El programa 6, 7, 8 quedará en la historia pequeña de los medios, como quedó aquella campaña de postales de Para Ti durante la dictadura para que los lectores las enviaran al exterior con el texto “Los argentinos somos derechos y humanos”, o aquellas notas de Somos dictadas por los servicios de Inteligencia.
Orlando Barone es el José Gómez Fuentes de esta época: se le nota esa actitud hasta en la postura corporal: saca pecho, orgulloso, se revuelca feliz en el barro de la provocación. Un actor de reparto al que le llegó, finalmente, un sitio en el cartel.
Sólo quien hubiera dicho, en otros tiempos: “Que venga el Principito” puede hoy, liviano, casi divertido, frivolizar el asesinato de Cabezas “porque no murió en Afganistán”.
La gente como Barone tampoco muere en Afganistán, ni incendiado y maniatado en una cava en Pinamar. Lo más probable es que muera en el olvido.
El afán oficial por reescribir la historia que sea, este estúpido deseo de poseer el monopolio de la verdad, los héroes, la juventud maravillosa, la militancia sacrificada, la rebeldía de Puerto Madero empujaron a Barone a pronunciar aquella estupidez. Ninguno de los ex empleados de Clarín que lo rodean dijo una sola palabra, por lo que puede suponerse que compartían su teoría de muertes mayores y menores.

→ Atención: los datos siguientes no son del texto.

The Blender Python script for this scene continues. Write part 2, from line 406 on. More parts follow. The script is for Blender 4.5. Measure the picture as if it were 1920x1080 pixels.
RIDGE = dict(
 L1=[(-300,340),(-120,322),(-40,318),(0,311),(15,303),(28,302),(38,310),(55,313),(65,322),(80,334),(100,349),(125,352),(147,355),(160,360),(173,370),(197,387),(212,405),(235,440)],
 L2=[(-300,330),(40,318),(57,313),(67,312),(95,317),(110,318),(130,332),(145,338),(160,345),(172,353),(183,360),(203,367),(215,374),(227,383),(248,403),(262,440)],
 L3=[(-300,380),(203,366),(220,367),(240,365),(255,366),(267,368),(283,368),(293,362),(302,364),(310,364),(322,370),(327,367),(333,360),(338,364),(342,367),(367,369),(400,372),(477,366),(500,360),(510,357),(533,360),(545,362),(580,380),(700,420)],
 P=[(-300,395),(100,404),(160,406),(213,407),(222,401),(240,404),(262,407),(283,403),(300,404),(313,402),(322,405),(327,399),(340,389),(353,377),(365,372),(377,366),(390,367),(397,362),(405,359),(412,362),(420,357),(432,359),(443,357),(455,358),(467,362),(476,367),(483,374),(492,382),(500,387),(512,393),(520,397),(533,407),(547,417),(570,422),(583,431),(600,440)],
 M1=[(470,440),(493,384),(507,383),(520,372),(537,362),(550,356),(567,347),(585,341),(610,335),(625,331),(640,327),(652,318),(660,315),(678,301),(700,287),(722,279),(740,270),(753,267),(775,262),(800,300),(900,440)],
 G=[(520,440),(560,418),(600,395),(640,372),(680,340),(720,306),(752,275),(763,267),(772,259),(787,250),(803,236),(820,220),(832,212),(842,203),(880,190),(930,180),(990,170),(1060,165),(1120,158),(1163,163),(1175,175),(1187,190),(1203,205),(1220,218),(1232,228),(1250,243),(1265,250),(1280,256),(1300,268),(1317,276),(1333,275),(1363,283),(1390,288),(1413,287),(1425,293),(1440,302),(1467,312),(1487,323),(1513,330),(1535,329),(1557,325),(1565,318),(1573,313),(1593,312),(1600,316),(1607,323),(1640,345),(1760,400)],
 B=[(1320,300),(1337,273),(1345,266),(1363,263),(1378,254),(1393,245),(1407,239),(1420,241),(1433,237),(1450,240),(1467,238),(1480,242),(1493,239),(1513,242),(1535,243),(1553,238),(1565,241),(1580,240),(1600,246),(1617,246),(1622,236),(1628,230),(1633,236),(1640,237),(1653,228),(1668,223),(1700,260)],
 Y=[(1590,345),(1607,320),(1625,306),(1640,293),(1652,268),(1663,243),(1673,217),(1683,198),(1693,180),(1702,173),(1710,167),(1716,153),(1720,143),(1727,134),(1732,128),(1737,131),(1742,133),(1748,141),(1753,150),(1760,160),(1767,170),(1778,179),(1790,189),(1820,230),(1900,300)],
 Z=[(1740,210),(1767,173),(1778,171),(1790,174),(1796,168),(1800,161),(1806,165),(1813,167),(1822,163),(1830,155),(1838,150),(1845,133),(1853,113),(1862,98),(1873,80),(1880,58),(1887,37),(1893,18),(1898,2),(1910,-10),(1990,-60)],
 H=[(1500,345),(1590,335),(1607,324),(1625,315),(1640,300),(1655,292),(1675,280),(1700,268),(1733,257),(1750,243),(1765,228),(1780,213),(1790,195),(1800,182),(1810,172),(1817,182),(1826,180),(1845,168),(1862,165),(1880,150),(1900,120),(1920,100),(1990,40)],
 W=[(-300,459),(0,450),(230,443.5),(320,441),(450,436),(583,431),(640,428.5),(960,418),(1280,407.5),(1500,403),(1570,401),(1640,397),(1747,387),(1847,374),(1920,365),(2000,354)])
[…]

Si se lo piensa bien, es lógico: quien no tiene escrúpulos en la vida, ¿por qué habría de tenerlos en la profesión? Aquel que ubica a la nieta en Télam, que forma parte de diversos grupos de tareas y propaganda en Radio Nacional, Canal 7 y el Grupo Szpolski, que presenta tapes manipulados por la caja registradora de Gvirtz, ¿qué problema puede tener en descalificar la muerte de un periodista o el silencio de otros?